Para atender a essa demanda de compatibilidade, players do setor e órgãos de padronização tem se organizado para criar protocolos específicos para a recarga de veículos elétricos, que garantam interoperabilidade entre equipamentos e sistemas de software. Dois desses protocolos de alto nível que tem sido amplamente adotados são a ISO 15118 e o OCPP, que tem foco ligeiramente diferente, conforme ilustrado na figura abaixo. 

Fluxograma da recarga de veículo elétrico

ISO 15118 

A ISO 15118 é um padrão internacional da International Organization for Standardization (ISO), que define um protocolo de alto nível para a comunicação entre a estação de recarga e o VE.  

A norma oferece suporte a vários mecanismos de recarga, garantindo flexibilidade aos usuários de VE, dentre esses mecanismos merece destaque o “Plug&Charge” (“Conecta&Carrega”), no qual o eletroposto reconhece automaticamente o VE conectado, autorizando o processo de recarga e realizando a cobrança eletronicamente. 

O padrão também possibilita o desenvolvimento de soluções de recarga inteligente (smart charging), nas quais as recargas dos VEs são planejadas de modo a evitar sobrecarga do sistema elétrico (ou grid). Além disso, a norma também deverá contemplar, em versões futuraso envio de energia do veículo para a rede (um conceito chamado de V2G). 

OCPP 

OCPP (Open Charge Point Protocol ou Protocolo de Ponto de Recarga Aberta) é um protocolo definido pela OCA (Open Charge Alliance ou Aliança de Recarga Aberta) para a comunicação das estações de recarga com os sistemas de gerenciamento das operadoras de recarga (CSO) de VE. 

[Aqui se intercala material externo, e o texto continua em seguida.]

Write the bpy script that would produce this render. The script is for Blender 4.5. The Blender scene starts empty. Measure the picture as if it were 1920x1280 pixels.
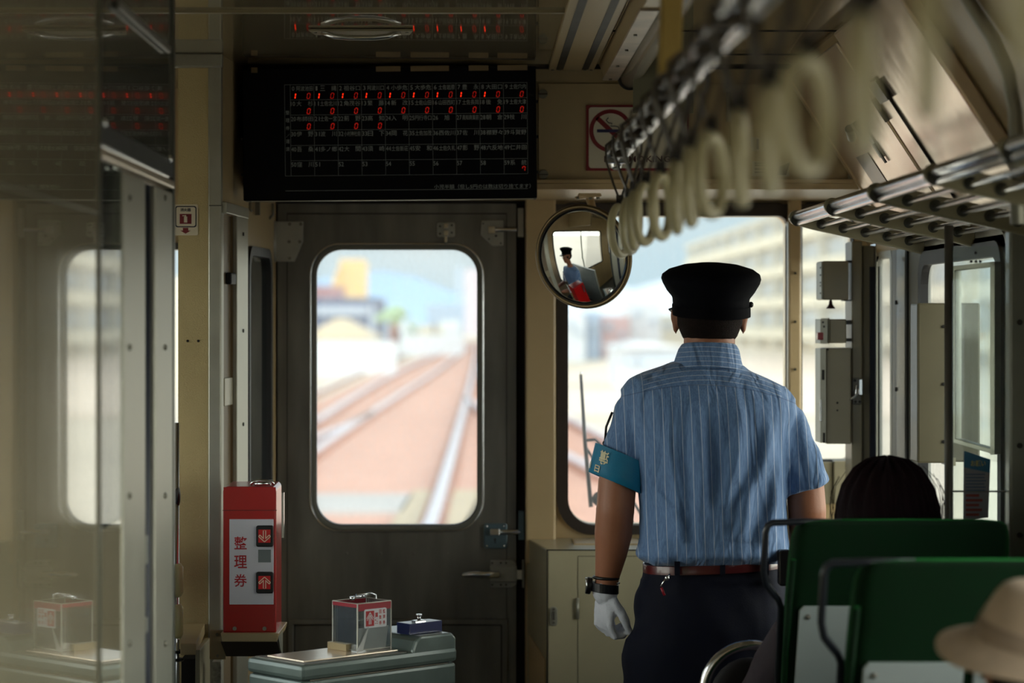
import bpy, math, random
from mathutils import Vector, Matrix, noise
random.seed(7)
SC = bpy.context.scene
COL = SC.collection
F = 4533.0            # focal length in pixels of the 1920 wide frame (85 mm lens)
CX, HY, CZ = 890.0, 600.0, 1.6   # vanishing point of the car's length, eye height

# ---------------------------------------------------------------- camera
cam_d = bpy.data.cameras.new('camera')
cam = bpy.data.objects.new('camera', cam_d); COL.objects.link(cam)
cam.location = (0, 0, CZ); cam.rotation_euler = (math.pi/2, 0, 0)
cam_d.sensor_width = 36.0; cam_d.lens = 85.0
cam_d.shift_x = 70/1920; cam_d.shift_y = -40/1920
cam_d.clip_start = 0.05; cam_d.clip_end = 3000
cam_d.dof.use_dof = True; cam_d.dof.focus_distance = 5.75; cam_d.dof.aperture_fstop = 2.8
cam_d.dof.aperture_blades = 9
SC.camera = cam
SC.view_settings.view_transform = 'Standard'; SC.view_settings.look = 'None'
SC.view_settings.gamma = 1.0; SC.view_settings.exposure = 0.0
SC.view_settings.use_curve_mapping = False
SC.cycles.use_denoising = True
SC.cycles.max_bounces = 10; SC.cycles.diffuse_bounces = 5; SC.cycles.transparent_max_bounces = 24
SC.cycles.sample_clamp_indirect = 6.0

# ---------------------------------------------------------------- world: bright hazy sky
wd = bpy.data.worlds.new('sky'); SC.world = wd; wd.use_nodes = True
wn, wl = wd.node_tree.nodes, wd.node_tree.links
wn.clear()
wo = wn.new('ShaderNodeOutputWorld'); bg = wn.new('ShaderNodeBackground')
tc = wn.new('ShaderNodeTexCoord'); sep = wn.new('ShaderNodeSeparateXYZ')
ramp = wn.new('ShaderNodeValToRGB'); nz = wn.new('ShaderNodeTexNoise'); mx = wn.new('ShaderNodeMixRGB')
wl.new(tc.outputs['Generated'], sep.inputs[0]); wl.new(sep.outputs['Z'], ramp.inputs[0])
cr = ramp.color_ramp
cr.elements[0].position = 0.0; cr.elements[0].color = (0.62, 0.80, 0.95, 1)
cr.elements[1].position = 0.5; cr.elements[1].color = (0.80, 0.90, 1.0, 1)
e = cr.elements.new(0.04); e.color = (0.72, 0.87, 0.98, 1)
nz.inputs['Scale'].default_value = 5.0; nz.inputs['Detail'].default_value = 5.0
cr2 = wn.new('ShaderNodeValToRGB'); cr2.color_ramp.elements[0].position = 0.48; cr2.color_ramp.elements[1].position = 0.66
wl.new(tc.outputs['Generated'], nz.inputs['Vector']); wl.new(nz.outputs['Fac'], cr2.inputs[0])
wl.new(cr2.outputs[0], mx.inputs[0]); wl.new(ramp.outputs[0], mx.inputs[1]); mx.inputs[2].default_value = (0.97, 0.98, 1.0, 1)
mw = wn.new('ShaderNodeMixRGB'); mw.inputs[2].default_value = (1.0, .93, .83, 1); wl.new(mx.outputs[0], mw.inputs[1]); wl.new(mw.outputs[0], bg.inputs['Color']); 
# extra glow added low in the side sky to light the car interior
def mth(op, a, b=None):
    q = wn.new('ShaderNodeMath'); q.operation = op
    for i, v in enumerate((a, b)):
        if v is None: continue
        if isinstance(v, (int, float)): q.inputs[i].default_value = v
        else: wl.new(v, q.inputs[i])
    return q.outputs[0]
side = mth('MULTIPLY', mth('ABSOLUTE', sep.outputs['X']), mth('ADD', 1.0, mth('MULTIPLY', sep.outputs['X'], .25)))
low = mth('POWER', mth('SUBTRACT', 1.0, mth('ABSOLUTE', sep.outputs['Z'])), 1.3)
back = mth('MULTIPLY', mth('SUBTRACT', 0.15, sep.outputs['Y']), .25)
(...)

Assim, o OCPP permite que as CSO façam o gerenciamento remoto de várias estações de recarga, independentemente do fabricante do ponto de recarga, através de sistemas chamados de Sistemas de Gerenciamento de Estações de Recarga (ou CSMS, Charging Station Management System). 

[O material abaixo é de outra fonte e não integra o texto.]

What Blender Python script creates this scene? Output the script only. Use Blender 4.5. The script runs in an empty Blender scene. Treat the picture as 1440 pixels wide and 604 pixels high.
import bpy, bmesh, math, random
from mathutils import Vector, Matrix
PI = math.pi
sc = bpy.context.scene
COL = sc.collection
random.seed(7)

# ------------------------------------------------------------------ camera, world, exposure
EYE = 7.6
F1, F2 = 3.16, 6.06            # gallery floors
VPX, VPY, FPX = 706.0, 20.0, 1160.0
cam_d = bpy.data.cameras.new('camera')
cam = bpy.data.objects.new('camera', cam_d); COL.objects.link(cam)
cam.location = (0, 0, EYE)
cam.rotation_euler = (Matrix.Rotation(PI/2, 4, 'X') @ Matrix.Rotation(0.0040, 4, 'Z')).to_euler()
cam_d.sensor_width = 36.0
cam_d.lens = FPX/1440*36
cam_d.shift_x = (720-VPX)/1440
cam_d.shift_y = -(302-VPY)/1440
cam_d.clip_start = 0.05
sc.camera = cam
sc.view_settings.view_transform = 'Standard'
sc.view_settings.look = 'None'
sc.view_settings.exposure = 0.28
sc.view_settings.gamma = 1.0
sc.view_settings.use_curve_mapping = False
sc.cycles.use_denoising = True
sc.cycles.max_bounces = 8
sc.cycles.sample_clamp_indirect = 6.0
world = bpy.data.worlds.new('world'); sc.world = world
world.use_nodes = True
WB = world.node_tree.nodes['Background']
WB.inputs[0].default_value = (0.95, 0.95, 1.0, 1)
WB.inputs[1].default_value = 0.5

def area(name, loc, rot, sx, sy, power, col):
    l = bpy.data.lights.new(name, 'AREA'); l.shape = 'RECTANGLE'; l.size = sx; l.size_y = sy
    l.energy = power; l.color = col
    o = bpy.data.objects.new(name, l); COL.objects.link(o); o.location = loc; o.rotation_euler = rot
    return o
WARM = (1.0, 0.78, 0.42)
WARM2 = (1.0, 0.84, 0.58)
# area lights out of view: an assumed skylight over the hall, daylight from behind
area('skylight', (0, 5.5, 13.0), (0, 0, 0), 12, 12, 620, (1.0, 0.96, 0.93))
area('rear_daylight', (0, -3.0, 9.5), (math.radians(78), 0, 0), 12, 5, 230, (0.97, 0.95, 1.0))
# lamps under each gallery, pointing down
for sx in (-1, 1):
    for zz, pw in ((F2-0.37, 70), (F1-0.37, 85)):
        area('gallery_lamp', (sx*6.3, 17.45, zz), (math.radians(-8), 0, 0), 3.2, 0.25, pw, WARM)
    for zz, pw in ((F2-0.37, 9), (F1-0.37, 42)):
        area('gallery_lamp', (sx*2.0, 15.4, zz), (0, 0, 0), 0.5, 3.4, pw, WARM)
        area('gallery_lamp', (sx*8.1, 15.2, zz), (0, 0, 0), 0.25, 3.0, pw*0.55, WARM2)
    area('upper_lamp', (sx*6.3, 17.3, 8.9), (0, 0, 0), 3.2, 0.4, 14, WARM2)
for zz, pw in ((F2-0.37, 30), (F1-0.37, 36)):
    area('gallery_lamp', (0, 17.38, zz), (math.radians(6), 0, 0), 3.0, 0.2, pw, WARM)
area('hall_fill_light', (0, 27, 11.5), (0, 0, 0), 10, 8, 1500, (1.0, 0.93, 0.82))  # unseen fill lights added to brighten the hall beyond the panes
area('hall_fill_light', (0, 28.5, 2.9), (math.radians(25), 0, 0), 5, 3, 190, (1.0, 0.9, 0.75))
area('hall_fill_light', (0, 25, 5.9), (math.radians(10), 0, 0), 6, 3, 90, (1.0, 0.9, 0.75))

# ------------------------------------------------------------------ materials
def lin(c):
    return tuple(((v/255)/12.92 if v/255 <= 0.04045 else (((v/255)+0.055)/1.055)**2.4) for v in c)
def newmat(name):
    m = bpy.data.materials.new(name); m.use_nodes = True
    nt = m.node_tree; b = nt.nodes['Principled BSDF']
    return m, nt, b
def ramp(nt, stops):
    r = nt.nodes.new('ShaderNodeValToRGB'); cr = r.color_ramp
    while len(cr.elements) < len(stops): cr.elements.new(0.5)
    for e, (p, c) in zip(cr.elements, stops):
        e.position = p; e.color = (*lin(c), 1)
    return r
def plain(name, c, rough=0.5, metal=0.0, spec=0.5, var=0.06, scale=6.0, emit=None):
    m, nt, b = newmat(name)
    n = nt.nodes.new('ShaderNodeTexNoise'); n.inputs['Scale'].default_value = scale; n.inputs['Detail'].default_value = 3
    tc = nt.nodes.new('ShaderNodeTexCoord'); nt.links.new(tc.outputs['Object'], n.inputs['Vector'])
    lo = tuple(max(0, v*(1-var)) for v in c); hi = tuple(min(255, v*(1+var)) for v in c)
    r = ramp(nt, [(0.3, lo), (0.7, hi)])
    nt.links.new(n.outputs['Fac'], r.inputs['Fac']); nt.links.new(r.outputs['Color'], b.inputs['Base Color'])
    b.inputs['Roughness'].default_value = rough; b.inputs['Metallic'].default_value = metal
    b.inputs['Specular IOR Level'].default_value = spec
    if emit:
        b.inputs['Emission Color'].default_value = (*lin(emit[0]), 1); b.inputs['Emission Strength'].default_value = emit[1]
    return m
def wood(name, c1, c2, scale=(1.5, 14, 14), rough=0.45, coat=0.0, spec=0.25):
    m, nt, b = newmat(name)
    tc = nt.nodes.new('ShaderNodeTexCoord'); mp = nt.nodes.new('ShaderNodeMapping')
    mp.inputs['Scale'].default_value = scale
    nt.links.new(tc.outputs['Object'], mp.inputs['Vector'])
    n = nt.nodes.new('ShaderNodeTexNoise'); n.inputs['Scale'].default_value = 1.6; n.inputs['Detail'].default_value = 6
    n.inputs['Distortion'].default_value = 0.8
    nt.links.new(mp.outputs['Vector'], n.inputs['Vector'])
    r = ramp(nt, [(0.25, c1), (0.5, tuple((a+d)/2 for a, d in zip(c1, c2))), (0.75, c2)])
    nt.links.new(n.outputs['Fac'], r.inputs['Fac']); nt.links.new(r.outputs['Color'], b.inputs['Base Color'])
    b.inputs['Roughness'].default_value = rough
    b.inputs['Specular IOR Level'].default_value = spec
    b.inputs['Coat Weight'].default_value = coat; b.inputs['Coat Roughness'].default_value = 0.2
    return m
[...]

A versão mais recente do protocolo (OCPP 2.0) contempla um grande número de casos de uso relacionados a gestão das estações de recarga e controle das transações de recarga, além oferecer suporte a Plug&Charge smart charging de forma compatível com a ISO 15118.  

Conclusão 

Veículos elétricos ainda são uma modalidade nova no mercado, mas com grandes possibilidades de crescimento e benefícios. No entanto, como se trata de uma nova modalidade, atrelada a novas tecnologias, ainda há muitas dificuldades na sua adoção e massificação. Umas delas é a padronização do mecanismo de recarga, que ainda não é uniforme, dos conectores dos VEs aos protocolos utilizados para as recargas. 

A ISO 15118 e a OCPP são duas normas importantes relacionadas a recarga de veículos elétricos que podem resolver problemas de incompatibilidade entre equipamentos e soluções, possibilitando a criação de soluções que tragam flexibilidade e comodidade aos usuários de veículos elétricos e viabilizando a operação desses sistemas por parte das CSOs. Os protocolos também podem ser essenciais para a criação de soluções de smart charging, que, por sua vez, podem ser fundamentais para a integração das estações de recarga ao sistema elétrico, evitando problemas como a sobrecarga do grid e garantindo o uso mais eficiente da energia.